Por que o trabalhador está mal protegido?

Por Gazeta Admininstrator

Nós que vivemos no exterior, constantemente antenados naquilo que se passa no Brasil, em razão de laços familiares ou negócios, ou ambos, vez por outra nos encontramos analisando situações das quais, pela distância, já perdemos um pouco da sensibilidade. Assim, transcrevemos a seguir artigo escrito pelo brilhante economista e empresário Paulo Guedes, publicado na revista Época, que nos ajuda, de forma clara, sintética e objetiva, a colocar em perspectiva o quadro político brasileiro à luz de sua visão social e econômica.

Por Paulo Guedes, revista Época.

Em plena guerra mundial por empregos, o Brasil tributa com selvageria a criação de vagas de trabalho. A social-democracia brasileira, com todo o seu discurso de inclusão social, tem explorado apenas a via assistencialista e desprezado a integração produtiva dos menos favorecidos. Sua agenda obsoleta não atende às exigências de uma economia mundial cada vez mais competitiva. O trabalhador brasileiro permanece completamente desprotegido para os choques que estão à nossa frente.

A inapetência pela reforma da legislação trabalhista, pela remoção dos abusivos encargos sociais e pela reforma previdenciária revela o despreparo do Congresso Nacional na matéria. E, apesar de essa inércia ser atribuída ao conservadorismo dos parlamentares, ela demonstra que a inclusão social pela via dos mercados de trabalho nunca foi uma prioridade da social-democracia hegemônica no país desde a redemocratização, em 1985.

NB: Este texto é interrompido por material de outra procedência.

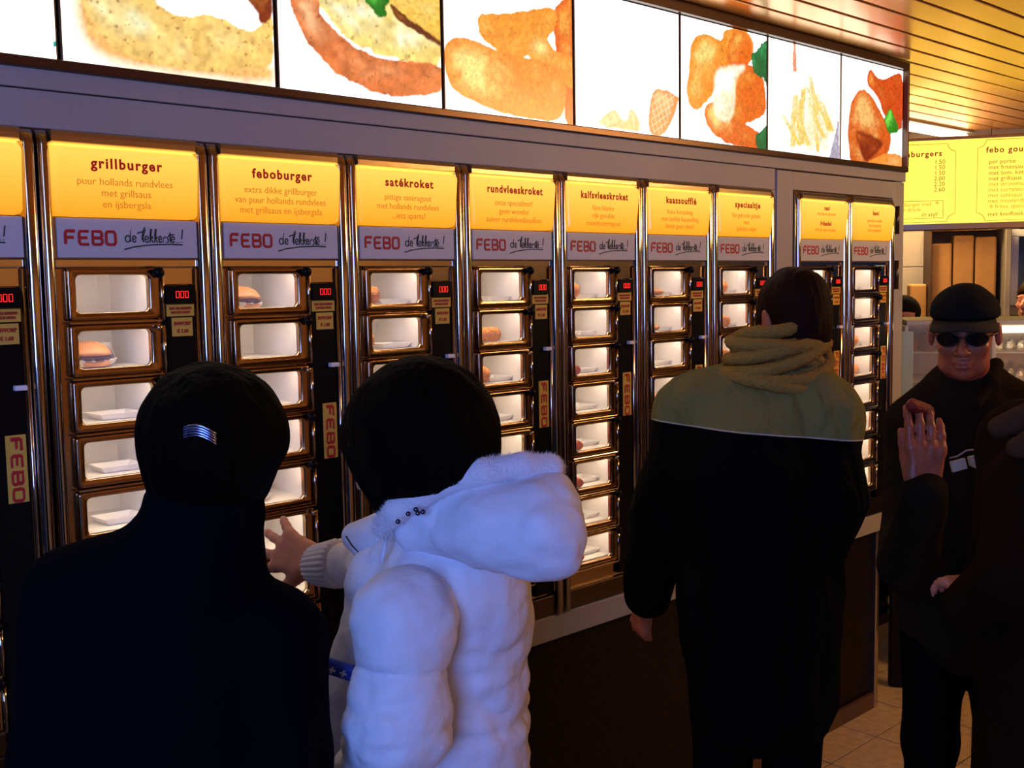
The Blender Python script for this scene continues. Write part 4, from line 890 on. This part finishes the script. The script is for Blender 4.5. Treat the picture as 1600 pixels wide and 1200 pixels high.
# hood: sack hanging at the back
dh = DB - .06
F = Field(at(770, 830, dh) - .30, at(770, 830, dh) + .30, .006)
F.cone(at(648, 822, dh + .06), at(762, 822, dh + .02), .024, .055, .03); F.cone(at(762, 822, dh + .02), at(838, 828, dh), .055, .068, .03); F.cone(at(838, 812, dh + .01), at(866, 862, dh - .01), .055, .040, .02)
F.cone(at(800, 775, dh + .04), at(862, 775, dh + .03), .030, .028, .03); F.cone(at(700, 795, dh + .05), at(800, 775, dh + .04), .022, .030, .03); F.cone(at(640, 835, dh + .06), at(700, 830, dh + .05), .022, .035, .03); F.cone(at(640, 798, dh + .045), at(755, 757, dh + .02), .015, .020, .03)
wrinkle(F, .006, (13, 13, 17), 21); wrinkle(F, .003, (30, 30, 34), 22); F.build('hood', M['white_jacket'], pB, baseB)
fp = [(597, 826, dh + .06), (622, 797, dh + .035), (658, 772, dh + .02), (700, 752, dh + .01), (755, 737, dh), (815, 728, dh + .01), (858, 731, dh + .03), (862, 734, dh + .10), (800, 738, dh + .20)]
F = Field(at(720, 770, 1.50) - .30, at(720, 770, 1.50) + .30, .005)
for i in range(len(fp) - 1): F.cone(at(*fp[i]), at(*fp[i + 1]), .0175 if i else .014, .0175, .008)
g = F.grid(); F.a += (vnoise(g * 150, 3) * .0005 + vnoise(g * 45, 5) * .0010).astype(np.float32); F.build('fur_trim', M['fur'], pB, baseB)
mb = MB(); rr_ = np.random.default_rng(3)
for i in range(len(fp) - 2):
    a, b = at(*fp[i]), at(*fp[i + 1]); L_ = np.linalg.norm(b - a)
    for _ in range(int(L_ * 75000)):
        c = a + (b - a) * rr_.uniform(); dn = nrm(rr_.normal(size=3)); q = c + dn * .0165; t = nrm(dn + rr_.normal(size=3) * .6); s_ = nrm(np.cross(t, dn + .01)) * .00035
        mb.add([q - s_ - baseB, q + s_ - baseB, q + t * rr_.uniform(.003, .0085) - baseB], [(0, 1, 2)])
tag(mb.build('fur_strands', M['fur'], pB), kind='stuff')
mb = MB()
for px, py in ((638, 803), (650, 796), (661, 800), (653, 802), (622, 815)):
    c = at(px, py, dh - .012) - baseB; mb.lathe([(.0001, -.003), (.003, -.002), (.0036, 0), (.003, .002), (.0001, .003)], 10, 'y', tuple(c))
mb.build('beads', mat('dark_beads', (.1, .1, .15), .15, .8), pB, True)
mb = MB(); mb.tube([tuple(p - baseB) for p in (at(604, 838, 1.50), at(600, 860, 1.49), at(596, 880, 1.49))], .003, 6); mb.build('drawstring', M['knit_white'], pB, True)
# body: head, neck, hands
B = Field(np.minimum(hipB, chestB) - (.55, .35, .05), np.maximum(hB, chestB) + (.30, .80, .20), .0055)
fh = nrm(fB + np.array([-.1, .15, -.45])); add_head(B, hB, fh, neck_to=neckB, s=.9); B.cone(neckB, chestB, .06, .09, .04); B.cone(chestB, hipB, .09, .09, .05)
B.cone(neckB, shR, .05, .04, .03); B.cone(shR, elR, .036, .032, .02); B.cone(elR, at(500, 882, DB + .49), .032, .024, .02)
hd = at(424, 850, 2.26) - at(488, 882, 2.02)
add_hand(B, at(490, 878, 2.01), at(404, 846, 2.10) - at(488, 878, 2.02), nrm(-FWD * .9 + CU * .2), -CU, 1.0, (.12, .15, .10), .34, .9)
B.cone(chestB, shL, .05, .036, .03); B.cone(shL, elL, .036, .033, .02); B.cone(elL, wrL, .032, .025, .02); add_hand(B, wrL, wrL - elL + np.array([0, 0, .02]), np.array([0, 0, 1.0]), -rB, .9, (.5, .7, .5))
B.build('body', M['skin'], pB, baseB)
H = Field(hB - (.2, .2, .26), hB + (.2, .2, .22), .006)
H.ell(at(657, 664, DB), (.100, .100, .094), k=.01); H.cone(at(668, 690, DB), at(652, 765, DB + .03), .096, .062, .03); H.cone(at(580, 690, DB + .02), at(592, 768, DB + .03), .044, .026, .03); H.cone(at(722, 685, DB - .01), at(742, 712, DB - .02), .046, .030, .02)
H.ell(hB + fh * .15 + (0, 0, -.05), (.06, .07, .065), k=.02, cut=True); wrinkle(H, .0025, (50, 50, 8), 5, False); H.build('hair', M['hair_black'], pB, baseB)
legs(pB, baseB + (0, 0, .86), fB, rB)
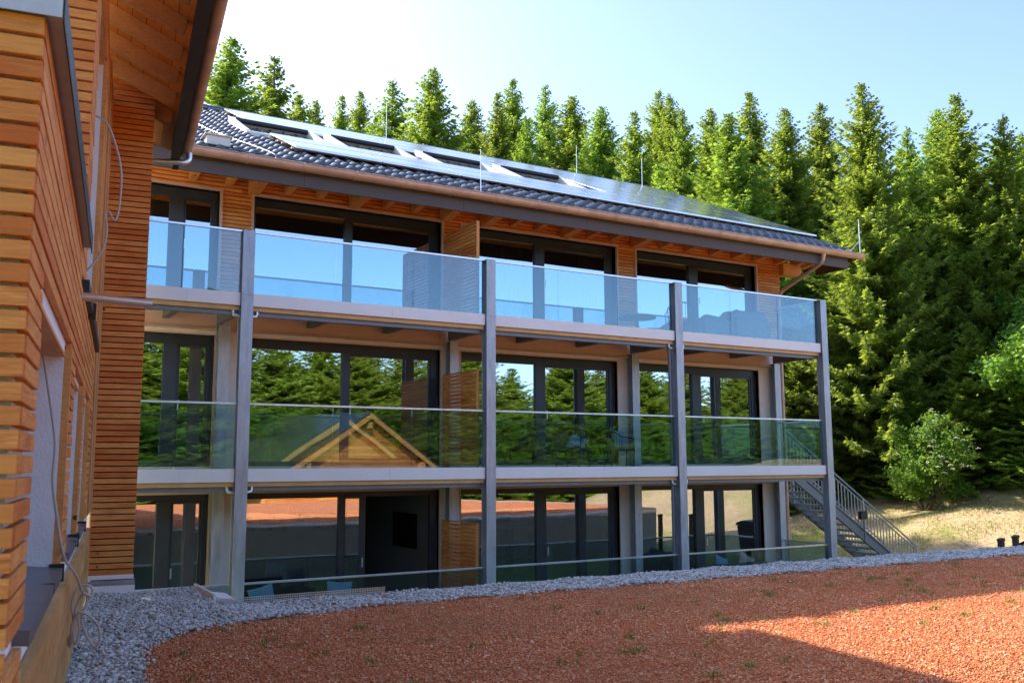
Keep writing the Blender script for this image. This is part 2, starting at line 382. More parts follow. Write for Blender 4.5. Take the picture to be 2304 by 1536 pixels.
# ---- windows
MUL = [[(3.07, 3.31, 0)], [(6.43, 6.55, 0)], [(10.91, 11.13, 0)], [(15.42, 15.68, 0)]]
def window(k, i):
    a, b = OPEN[k][i]; z0, z1 = ZO[k]; y0, y1 = 17.50, 17.585
    f = P(); t = .075; top = .17 if k else .11
    f.box(a, b, y0, y1, z1-top, z1); f.box(a, b, y0, y1, z0, z0+.09)
    f.box(a, a+t, y0+.001, y1, z0+.09, z1-top); f.box(b-t-(.08 if i else 0), b, y0+.001, y1, z0+.09, z1-top)
    panes = []; x = a+t
    mul = MUL[i]
    if k == 0 and i == 1:      # sliding leaf pushed half open
        f.box(6.42, 6.54, y0-.02, y1, z0+.09, z1-top); f.box(6.82, 6.95, y0-.05, y0-.002, z0+.05, z1-top+.04)
        f.box(6.54, 6.82, y0-.05, y0-.002, z1-top-.03, z1-top+.04); f.box(6.54, 6.82, y0-.05, y0-.002, z0+.05, z0+.13)
        panes = [(a+t, 6.42, 17.545), (6.54, 6.82, 17.47)]
    else:
        for (q0, q1, _) in mul:
            f.box(q0, q1, y0-.012, y1, z0+.09, z1-top); panes.append((x, q0, 17.545)); x = q1
        # inner leaf frame of the opening sash
        xe = b-t-(.08 if i else 0); f.box(x, x+.05, y0+.02, y1-.01, z0+.09, z1-top); f.box(xe-.05, xe, y0+.02, y1-.01, z0+.09, z1-top)
        f.box(x+.05, xe-.05, y0+.02, y1-.01, z1-top-.05, z1-top); f.box(x+.05, xe-.05, y0+.02, y1-.01, z0+.09, z0+.15)
        panes.append((x+.05, xe-.05, 17.545))
    fo = f.build('window', FRAME, bld, bevel=.004)
    for (p0, p1, yy) in panes:
        g = P(); g.add([(p0, yy, z0+.09), (p1, yy, z0+.09), (p1, yy, z1-top), (p0, yy, z1-top)], [(0, 1, 2, 3)]); g.build('pane', WINGLASS, fo).location = (0, 0, 0)
    h = P(); hx = (mul[0][1]+.03) if not (k == 0 and i == 1) else 6.885
    h.box(hx-.012, hx+.012, y0-.075, y0-.052, z0+1.0, z0+1.18); h.build('handle', ALU, fo)
    if k == 2 or True:
        s = P(); w_ = .045 if k == 2 else .02; yy = 17.325 if k == 2 else 17.385
        s.box(b, b+w_, yy, 17.5, z0, z1+w_); s.box(a-w_, b, yy, 17.5, z1, z1+w_); s.box(a-w_, a, yy, 17.5, z0, z1)
        s.build('window_surround', TRIM, fo)
for k in range(3):
    for i in range(4): window(k, i)

# ---- balconies
XBAY = [(1.6, PX[0]), (PX[0], PX[1]), (PX[1], PX[2]), (PX[2], PX[3])]
JOINTS = [[2.98], [5.60, 7.10], [10.31, 11.80], [15.0, 16.5]]
BEAMX = [[3.04], [5.68, 7.23], [10.33, 11.9], [15.02, 16.54]]
def balcony(k, i):
    zb = LV[k]; a, b = XBAY[i]; a += .105; b -= .105
    if i == 0: a = 1.6
    if i == 3 and False: b += .1
    s = P()
    if k:
        s.box(a, b, 15.66, 17.30, zb-.13, zb-.03, 0)
        s.box(a, b, 15.655, 15.715, zb-.285, zb-.215, 1)
        s.box(a, b, 15.72, 15.80, zb-.36, zb-.14, 2)
        s.box(a-.0, b+.0, 17.28, 17.36, zb-.42, zb-.14, 3); s.box(a, b, 17.20, 17.28, zb-.42, zb-.405, 3)
        for x in BEAMX[i]: s.box(x-.05, x+.05, 15.80, 17.28, zb-.25, zb-.135, 2); s.box(x-.06, x+.06, 15.80, 17.28, zb-.265, zb-.25, 2)
        s.box(b-.03, b+.06, 15.8, 17.14, zb-.34, zb-.14, 2)
    else:
        s.box(a, b, 15.60, 17.38, zb-.22, zb-.01, 0)
    fo = s.build('balcony_floor', [TAN, TAN, DARKSTEEL, TRIM], bld)
    if k:
        q = P(); cut = [a, (a+b)/2+.3, b]
        for c0, c1 in zip(cut[:-1], cut[1:]): q.box(c0+.001, c1-.001, 15.60, 15.65, zb-.21, zb+.005)
        q.build('fascia_panel', FASCIA_W, fo, bevel=.003)
    js = [a+.01]+JOINTS[i]+[b-.01]
    for c0, c1 in zip(js[:-1], js[1:]):
        g = P(); g.box(c0+.006, c1-.006, 15.655, 15.672, zb+(.006 if k else -.1), zb+1.055); g.build('glass_panel', RAILGLASS, fo)
    h = P(); h.box(a, b, 15.64, 15.687, zb+1.055, zb+1.09); h.build('handrail', ALU, fo, bevel=.004)
    if i == 3:
        g = P(); g.box(17.955, 17.972, 15.76, 17.1, zb+.006, zb+1.055); g.build('glass_panel', RAILGLASS, fo)
        h = P(); h.box(17.94, 17.987, 15.76, 17.12, zb+1.055, zb+1.09); h.build('handrail', ALU, fo)
for k in range(3):
    for i in range(4): balcony(k, i)
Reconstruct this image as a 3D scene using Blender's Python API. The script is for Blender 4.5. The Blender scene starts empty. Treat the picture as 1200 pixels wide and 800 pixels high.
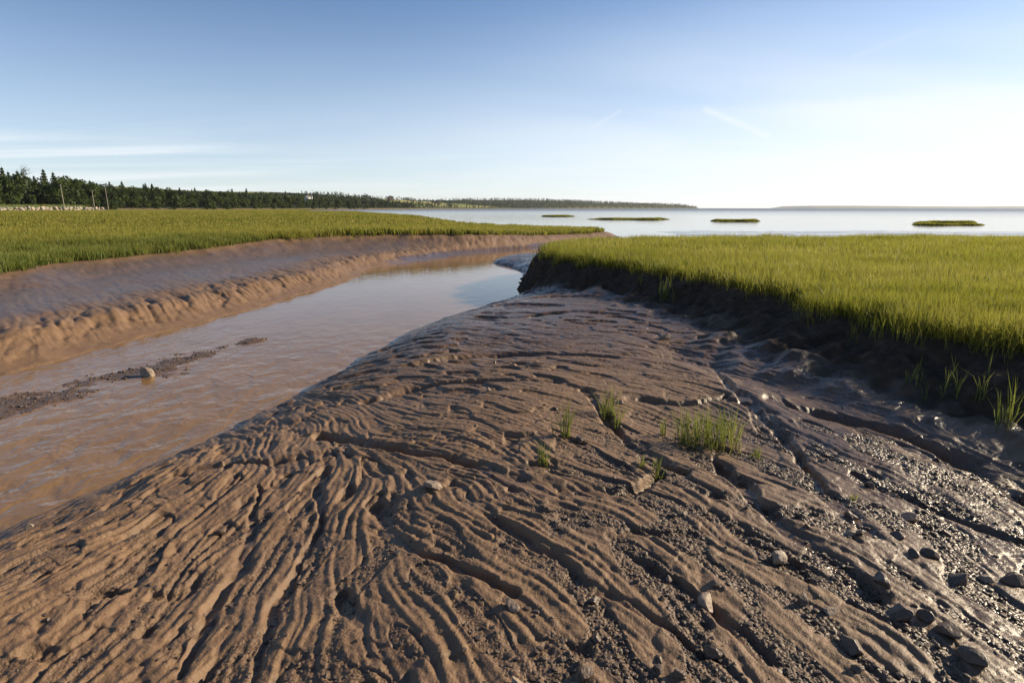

O traço de continuidade da política brasileira nas últimas duas décadas e meia seria o "peemedebismo, espécie de consenso conservador feito para acomodar todo mundo e deixar tudo como está", conforme o filósofo Marcos Nobre, pesquisador do Cebrap e da Unicamp em entrevista ao jornal O Estado de S.Paulo no último dia 9. O símbolo desse "fenômeno singular da cultura política brasileira", o princípio e o fim dessa mixórdia, seria o ex-presidente José Sarney, atual presidente do Congresso Nacional. É no apoio à inoperância, à blindagem contra escândalos, à manutenção do muito que há do Antigo Regime que se destaca o "peemedebismo".

Além disso, o "peemedebismo" estaria também tornando o sistema político insensível à indignação da sociedade. Basta ver a sucessão de crises e seus efeitos cada vez menores. "A gente pode gritar quanto quiser porque o sistema está começando a se fechar em si mesmo", afirma Nobre.

A análise tem seus méritos, mas o fenômeno é mais complexo. Sarney tornou-se realmente o símbolo de uma transição incompleta. E, sim, há uma inegável continuidade no processo de degeneração da política brasileira nestes 25 anos de social-democracia em suas mais diversas variantes. Mas o problema não é só o conservadorismo fisiológico do PMDB, esse instinto de sobrevivência pela adesão oportunista ao governo descrito por Nobre. É também a inapetência por reformas, a obsolescência da própria agenda social-democrata que permite a criação desse vácuo de poder. É o vazio da "vanguarda" que produz o cortejo do "atraso".

No poder, PT e PSDB seguem a agenda obsoleta - sem fazer as reformas tão necessárias ao Brasil.

PSDB e PT se revezam no poder há cinco eleições presidenciais com alianças oportunistas, retrógradas e visceralmente corruptas, conforme acusações recíprocas. Por que não houve uma proposta de reforma política? Por que não se uniram contra tudo isso? Por que as batalhas partidárias têm se limitado à tomada de poder? Por que prossegue ininterrupta a sequência de escândalos de corrupção envolvendo o uso de recursos públicos?

Nunca houve uma agenda positiva de reformas. A disputa política foi sempre uma guerra de extermínio entre espécies semelhantes (tucanos e petistas) pelo domínio de um nicho ecológico: a hegemonia social-democrata. E, uma vez no poder, aí sim vale o "cortejo ao atraso" para manter o vazio de sua agenda, para explicar sua omissão quanto às reformas necessárias, principalmente a reforma política.

O fascinante é que o filósofo se ressente da falta da polarização necessária ao funcionamento da democracia, sem perceber que o problema está exatamente na ausência de alternativas aos partidos social-democratas e aos seus programas obsoletos. Prefere culpar atores secundários que emergiram no vazio das "vanguardas progressistas".

"Cedo ou tarde Dilma terá de entregar ao PMDB o que ele pede", diz Nobre. "É a presidente com possibilidades mais restritas que já assumiu. Suas mãos estão acorrentadas." Discordo novamente. Dilma Rousseff pode escapar desse arranjo que atrasa a modernização do país. De novo, é uma questão de liderança e agenda de reformas.